February 10, 2011

As I've been researching how to find a ruby on rails job, I've come across one standard requirement in the industry: a GitHub account. Now, I've had a GitHub account for over two years, but I had never stored anything there. I simply used it to keep track of gems that I use in projects. I had also never known the proper process of using and editing gems. So when I needed to edit the content of a gem, I downloaded it as a plugin, did my editing and moved on. I had no idea that I should have forked the project, made my edits and then pushed them back for everyone else to see and use. 

So when I learned what I should have been doing, I went back to that gem, only to find that someone else had already made similar changes. Since I wanted to have some code viewable publicly I glanced through the todo lists of some other projects and ended up deciding instead to build a simple app and share that.

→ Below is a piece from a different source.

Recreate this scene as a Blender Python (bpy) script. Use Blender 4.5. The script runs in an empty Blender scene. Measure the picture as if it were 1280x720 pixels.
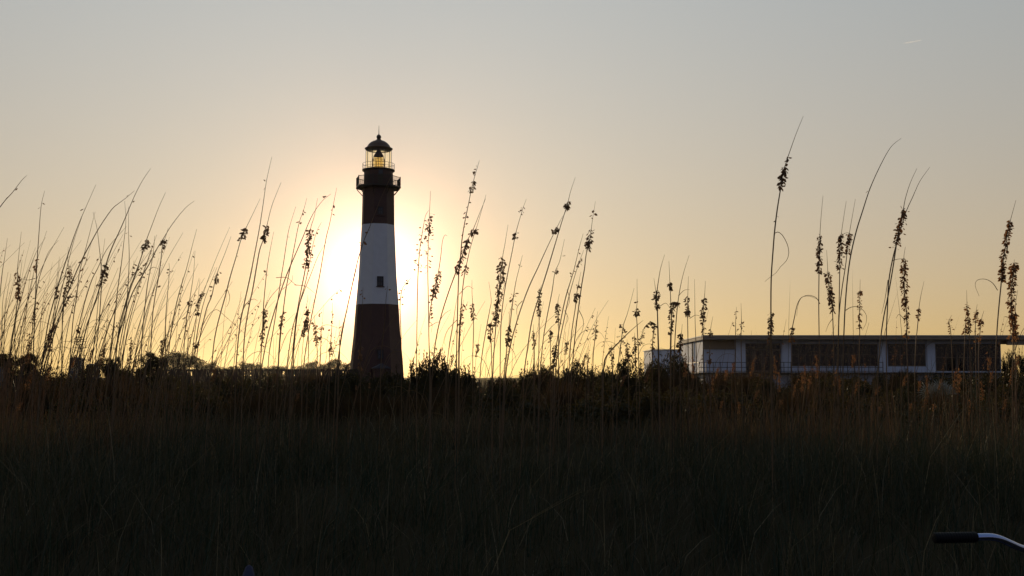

So I built a small app for captains of adult league sports teams. I play on three different indoor soccer teams and at one point got suckered into being the captain of one of them. The problem is that every so often we would have to play a game shorthanded or with no subs because I never knew who was actually coming to the games. I looked into a few different ways to manage this and found a great program called Orange Slices. The only problem was that the reminders didn't work and nobody appeared to be supporting it (or at least responding to support emails). So then I looked at using Facebook's private groups and adding events that way, but not everyone on the team was on Facebook. As I have a tendency to do in these situations, I came up with the idea to build my own solution.

A weekend project that overflowed into the week became AlfiesTeam (soon to be at but Armenian registrars take a little longer than most). I know, the name is ridiculous, but: (a) I figured that I'm probably the only person that will use it; (b) it was mainly built as an example app; and (c) if anyone else uses it, I'll become famous (well maybe not, but it worked for Craig Newmark - okay, he had an arguably better app).

The site is live and the code is on GitHub. I'll gladly take feedback if someone actually reads through it. I'll be updating the README file to better explain how I built it and why I did what I did.